Regional Food Security will not come through ‘sit downs’ that yield nothing

With due respect to what, these days, appears to be a preference in the Caribbean for endless ‘sit downs’ on the issue of regional food security, the point where the outcomes of these fora goes nowhere has long been reached. Granted, some of our politicians are well-schooled in stirring (rhetorical) speeches and some of the bureaucrats who ‘make up’ delegations to these fora have become practiced in putting together ‘final communiques’ the language of which is ultra-sensitive to the media’s high-dependency on sound bite. The current political ‘cheerleaders’ on regional food security are President Irfaan Ali of Guyana and Prime Minister Mia Mottley of Barbados. Time was when then President (now Vice President) Bharrat Jagdeo filled one of the cheerleading slots.

The most recent ‘noises’ in the region about regional food security coincide roughly with pronouncements by the UN that caught the attention of the region as a whole though it seemed that it had never before occurred to us, as a collective, that significant swathes of people in the English-speaking Caribbean were either not getting sufficient to eat, or, that their food intake only took marginal account of their nutritional bona fides. Themes like 25×2025 and the Regional Food Security Terminal appeared to be the two key pillars on which, going forward, regional food security would be built.

It was the UN’s dismissal of our not too bad food security bona fides that triggered the noises about the importance of ‘changing gears’ with due haste. Here, it has to be said, that up to this time the response is reflected more in elaborate gestures like intra-regional meetings that essentially “recommit” to regional food security than in any concrete action. One of the initiatives in which a certain degree of optimism appeared to have been invested is the proposed Regional Food Security Terminal, a sort of emergency ‘feeding station’ for countries in the region that are likely to be the hardest hit by food scarcity. While no one expected that such an undertaking would have been realized overnight, one would have nevertheless expected this initiative to yield immediate results, given what are known to be the challenges and failure to provide routine progress updates cannot be excused.  This is an ‘open and shut’ expectation of a project that appeared to have been conceptualized as an important ‘fall back’ position if push came to shove for the less food security-credentialed countries of the region.

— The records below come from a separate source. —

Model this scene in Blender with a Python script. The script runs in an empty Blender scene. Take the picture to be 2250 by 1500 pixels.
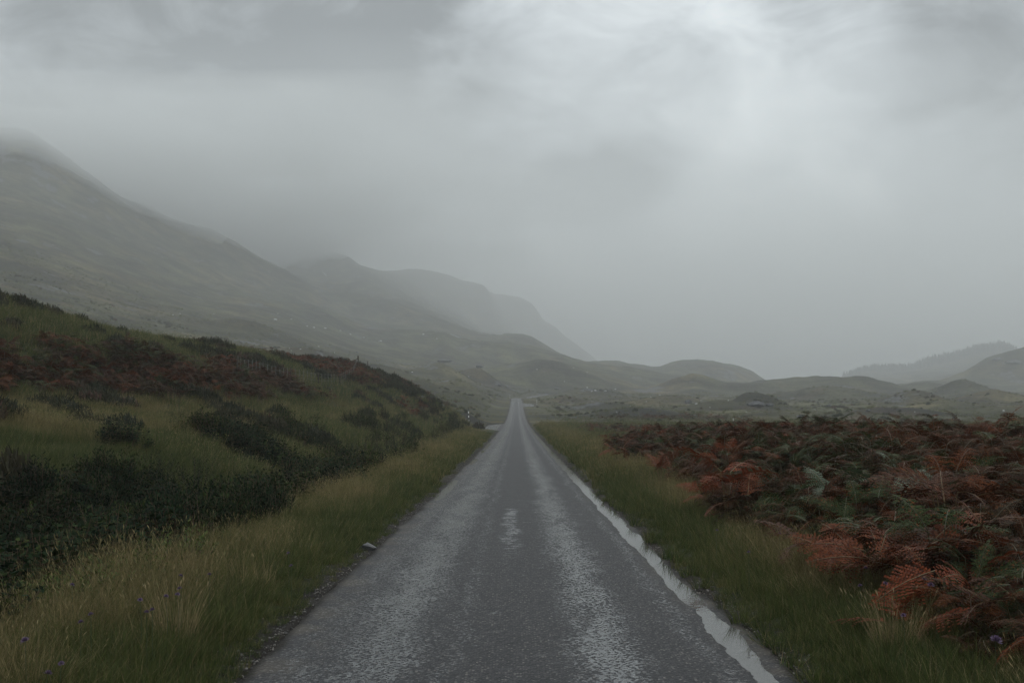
import bpy, math, random
import numpy as np
from mathutils import Vector, Matrix

R = math.radians
SC = bpy.context.scene
COL = SC.collection
rng = np.random.default_rng(7)
random.seed(7)

# ------------------------------------------------------------------ camera
F = 2187.0          # focal length in pixels of the 2250 px wide picture (35 mm lens)
EYE = 1.7
HZ = 900.0          # picture row of the horizon
cam = bpy.data.cameras.new('camera')
cam.lens = 35.0; cam.sensor_width = 36.0
cam.shift_y = (HZ-750.0)/2250.0
cam.clip_start = 0.05; cam.clip_end = 20000
co = bpy.data.objects.new('camera', cam); COL.objects.link(co)
co.location = (0, 0, EYE); co.rotation_euler = (R(90), 0, 0)
SC.camera = co

# ------------------------------------------------------------------ colour management / render
SC.view_settings.view_transform = 'Standard'
SC.view_settings.look = 'None'
SC.view_settings.gamma = 1.0
SC.view_settings.use_curve_mapping = False
SC.view_settings.exposure = 0.0
SC.cycles.volume_bounces = 2
SC.cycles.max_bounces = 5
SC.cycles.diffuse_bounces = 2
SC.cycles.glossy_bounces = 2
SC.cycles.transmission_bounces = 2
SC.cycles.use_denoising = True
SC.cycles.denoising_prefilter = 'ACCURATE'
SC.cycles.caustics_reflective = False
SC.cycles.caustics_refractive = False
SC.cycles.sample_clamp_indirect = 4.0

# ------------------------------------------------------------------ node helpers
class NT:
    def __init__(s, tree): s.t = tree; s.n = tree.nodes; s.l = tree.links
    def new(s, typ, **kw):
        nd = s.n.new(typ)
        for k, v in kw.items(): setattr(nd, k, v)
        return nd
    def setin(s, sock, v):
        if isinstance(v, bpy.types.NodeSocket): s.l.new(v, sock)
        elif v is not None: sock.default_value = v
    def math(s, op, a, b=None, c=None, clamp=False):
        nd = s.new('ShaderNodeMath', operation=op); nd.use_clamp = clamp
        s.setin(nd.inputs[0], a)
        if b is not None: s.setin(nd.inputs[1], b)
        if c is not None: s.setin(nd.inputs[2], c)
        return nd.outputs[0]
    def vmath(s, op, a, b=None, out=0):
        nd = s.new('ShaderNodeVectorMath', operation=op)
        s.setin(nd.inputs[0], a)
        if b is not None: s.setin(nd.inputs[1], b)
        return nd.outputs[out]
    def noise(s, vec, scale, detail=4, rough=.55, dist=0.0):
        nd = s.new('ShaderNodeTexNoise')
        s.setin(nd.inputs['Vector'], vec); nd.inputs['Scale'].default_value = scale
        nd.inputs['Detail'].default_value = detail; nd.inputs['Roughness'].default_value = rough
        nd.inputs['Distortion'].default_value = dist
        return nd.outputs[0]
    def mapr(s, v, a, b, c=0.0, d=1.0, smooth=True):
        nd = s.new('ShaderNodeMapRange'); nd.clamp = True
        if smooth: nd.interpolation_type = 'SMOOTHSTEP'
        s.setin(nd.inputs[0], v)
        for i, x in enumerate((a, b, c, d)): s.setin(nd.inputs[1+i], x)
        return nd.outputs[0]
    def mix(s, f, a, b, blend='MIX'):
        nd = s.new('ShaderNodeMix', data_type='RGBA', blend_type=blend)
        s.setin(nd.inputs[0], f)
        for i, x in ((6, a), (7, b)):
            if isinstance(x, (tuple, list)) and len(x) == 3: x = (*x, 1.0)
            s.setin(nd.inputs[i], x)
        return nd.outputs[2]
    def attr(s, name, typ='GEOMETRY'):
        nd = s.new('ShaderNodeAttribute', attribute_name=name); nd.attribute_type = typ
        return nd

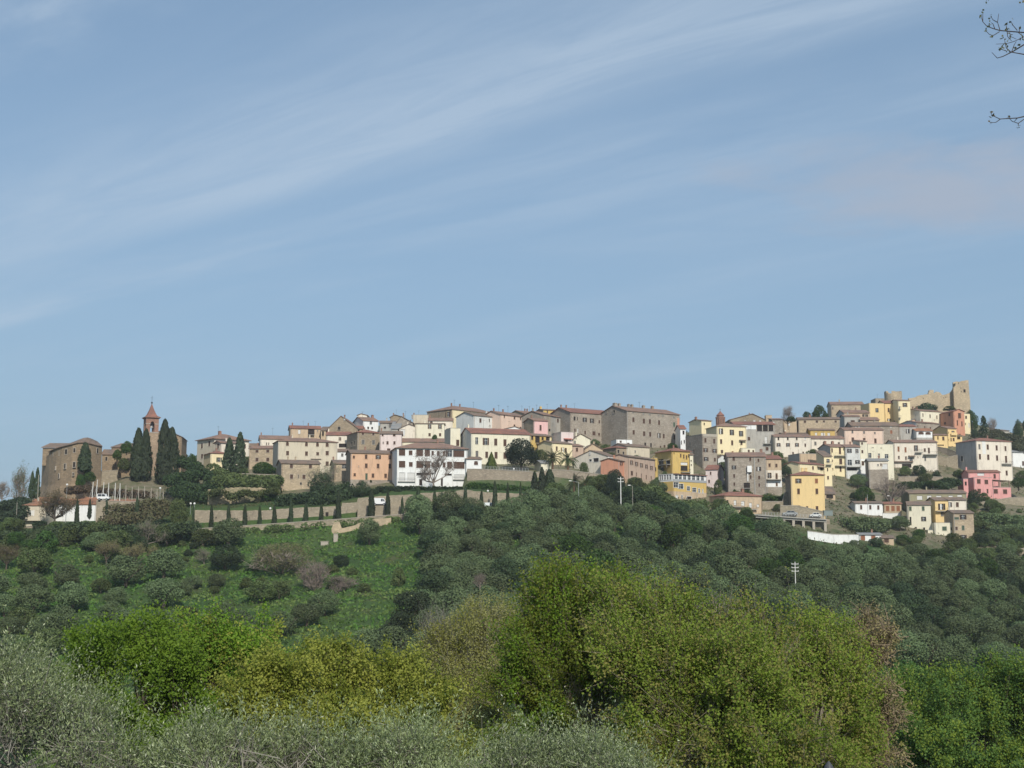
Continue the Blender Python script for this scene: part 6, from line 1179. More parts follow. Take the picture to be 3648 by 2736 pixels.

One fails to see why, whatever the extant status of the Terminal may be, those ‘experts’ from across the region, who are closest to the project, cannot provide Heads of Government with updates on just where the project stands at this time and what sort of timeline has been projected for the completion of its undertaking. This deficiency is unacceptable. Here the point should be made that the food security bona fides in the various CARICOM territories vary, in some instances, significantly, from country to country. While Guyana, for example, is some considerable distance away from being substantively food insecure, the same cannot be said for some of the smaller CARICOM countries that are considerably dependent on extra-regional food imports.

However we ‘slice it,’ Guyana, as the ‘lead’ CARICOM member state where matters of food security is concerned, has been intimately associated with other initiatives, failed ones, it has to be said, that had to do with regional food security; the truth here, however is not to necessarily cancel out its credentials to continue to lead the regional food security charge. Truth be told, the available evidence on the matter of the various initiatives undertaken by the region in seeking to put ourselves ‘on track’ for moving closer to a condition of food security suggests that we have failed to grasp the significance of the saying that ‘the noise in the market is not the sale’.  One gets the impression that the sense of ‘theatre’ associated with stirring speeches dripping with hyperbole has become one of the trademarks of these ‘food security gatherings.’

Contextually, we must wait to see whether the 2023 October 9-13 Caribbean Agriculture forum scheduled to be staged in The Bahamas yields anything beyond a stirring communique. The problem where the Caribbean Week of Agriculture is concerned is that failure to deliver much beyond stirring ‘performances from the podium’ and ‘decoratively worded communiques’ would be a clear signal that we are still sitting on our hands on the matter of regional food security. Once the rhetoric that emerges from the endless ‘sit downs’ fails to be attended by practical action, and this, in the instance of the Caribbean’s approach to addressing its food security challenges, has, up until now, been overwhelmingly the case, then it is time that we begin to consider re-directing the monies spent on these regional ‘sit downs’ on poverty alleviation, another regional challenge that is painfully evident across the region.